Written by Michael Larabel in Display Drivers on 29 March 2011 at 01:00 AM EDT. Page 1 of 7. 14 Comments.

With NVIDIA still not providing any open-source support or technical documentation for their graphics processors, for those in the open-source community who seek to use their GeForce 400/500 "Fermi" GPUs without NVIDIA's binary driver, they are left to use the reverse-engineered, community-created Nouveau driver. Fortunately, the support for the NVIDIA Fermi GPUs is coming along at a respectable pace -- with even working OpenGL acceleration -- considering that NVIDIA is providing no support at all. In this article are the first benchmarks of this experimental GeForce 400/500 "Nouveau NVC0" driver versus NVIDIA's official proprietary driver.

The GeForce 400 series launched nearly one year ago (April 2010) and just days after the GeForce GTX 470 and GeForce GTX 480 appearing, independent work began on bringing up support for this hardware in the Nouveau driver as well as within the PSCNV Nouveau driver fork. PathScale, the compiler company behind the PSCNV fork that's particularly interested in bringing up OpenCL/Compute support, even offered free Fermi graphics cards to developers.

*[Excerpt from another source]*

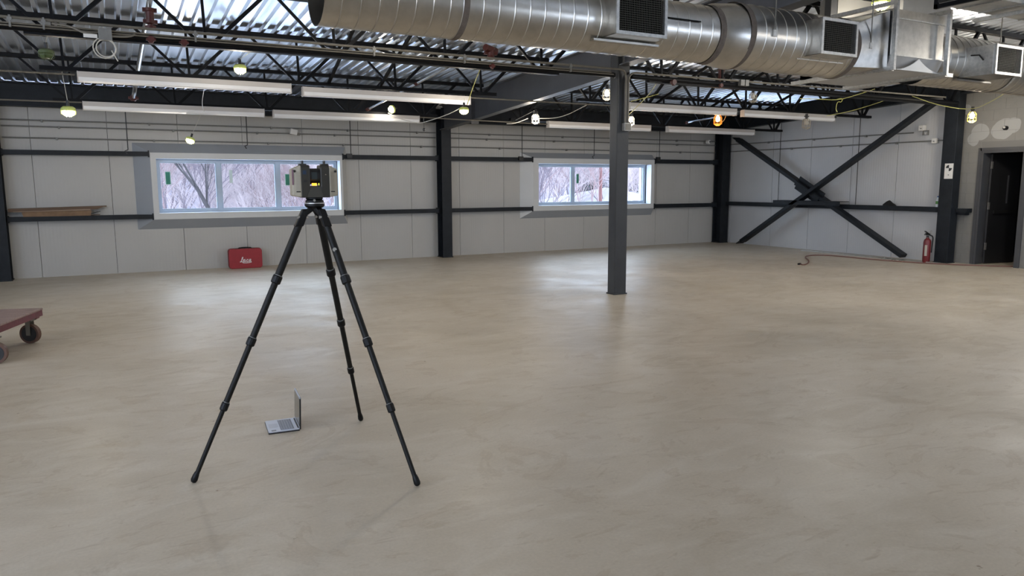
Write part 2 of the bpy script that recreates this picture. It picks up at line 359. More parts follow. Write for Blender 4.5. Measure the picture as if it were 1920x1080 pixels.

Just months after the first NVIDIA GPUs appearing that were based upon the Fermi architecture, pushed into the Linux 2.6.36 kernel was NVIDIA Fermi KMS support. This was support in the Nouveau DRM (Direct Rendering Manager) driver for kernel mode-setting (KMS) for the GeForce 400 graphics cards out there at the time. However, this was just mode-setting support and there was no kernel or user-space support yet for 2D/3D/video acceleration. Not long after that, however, 2D and 3D began working. In October, PSCNV proclaimed stable 2D support for Fermi while 3D was a work-in-progress.

In January for the Linux 2.6.38 kernel was when Nouveau Fermi acceleration was merged for 2D/3D/X-Video. With the Linux 2.6.38 kernel, however, you need to use non-free firmware/microcode to initialize the GPU. This is still an unfortunate requirement as of today. If you load the latest Linux kernel on a NVIDIA GeForce 400/500 "Fermi" GPU, there will be kernel mode-setting support, but without any acceleration. There is no "free" Nouveau Fermi microcode/firmware that is redistributed with the Linux kernel and the Nouveau DRM cannot provide acceleration without the firmware.

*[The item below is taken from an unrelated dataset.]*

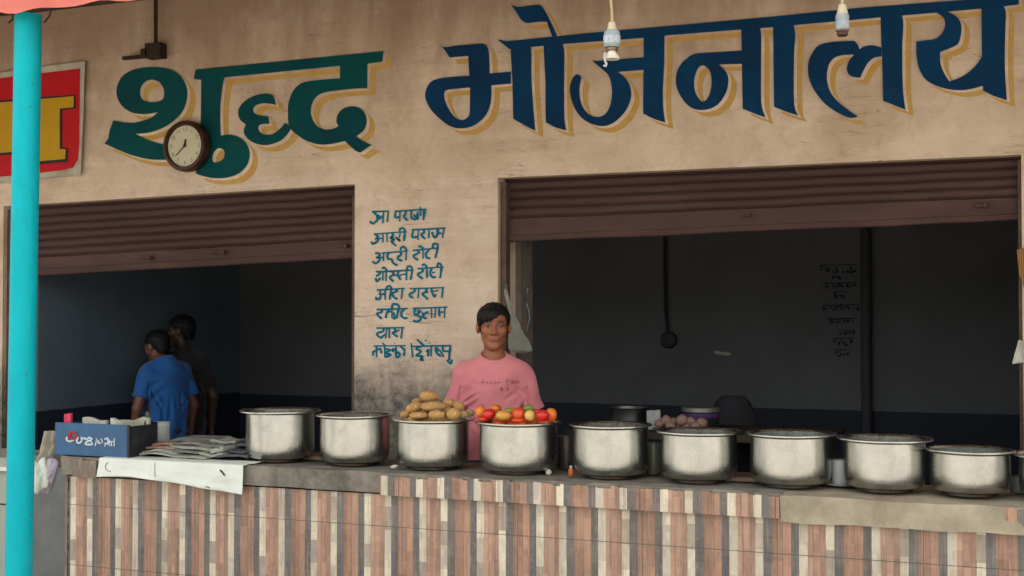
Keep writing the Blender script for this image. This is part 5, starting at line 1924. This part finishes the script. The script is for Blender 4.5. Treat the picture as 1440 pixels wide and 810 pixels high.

This used to be a problem originally for earlier generations (GeForce 6 series and newer) of NVIDIA GPUs on Nouveau, for those that remember the ctx_voodoo controversy, but this had changed in late 2009 when a free firmware was created and then in early 2010 when it became possible for Nouveau to generate its own firmware (the DRM driver building its own "ctxprogs" and state internally). This should eventually be the case for Fermi too, but it will not be until the Linux 2.6.40 kernel or later where this changes. For now you may have kernel mode-setting "out of the box", but not acceleration.

The firmware needed by the Nouveau Fermi/NVC0 driver is not hosted publicly either, but interested users need to extract the firmware themselves. Using MMIO-Trace for tracing memory mapped I/O access within the Linux kernel when first using the NVIDIA binary driver does this and from there the binary files can be assembled. Basically you load the memory mapped I/O tracing support (prior to loading Nouveau, the NVIDIA blob, or anything else poking the GPU), load a recent release of NVIDIA's binary display driver that supports the given GPU, start X.Org Server so the GPU is initialized, and then from the recorded MMIO-Trace dump the firmware can be extracted. There are four "fuc" binary files needed for Nouveau support at this time (fuc41ad, fuc409d, fuc41ac, and fuc409c). It is a relatively easy process for an experienced Linux user and can be done in a few minutes, after which you are free from having to use the NVIDIA binary display driver. As of a few days ago, a brief how-to guide was posted to the Nouveau Wiki to ease this process.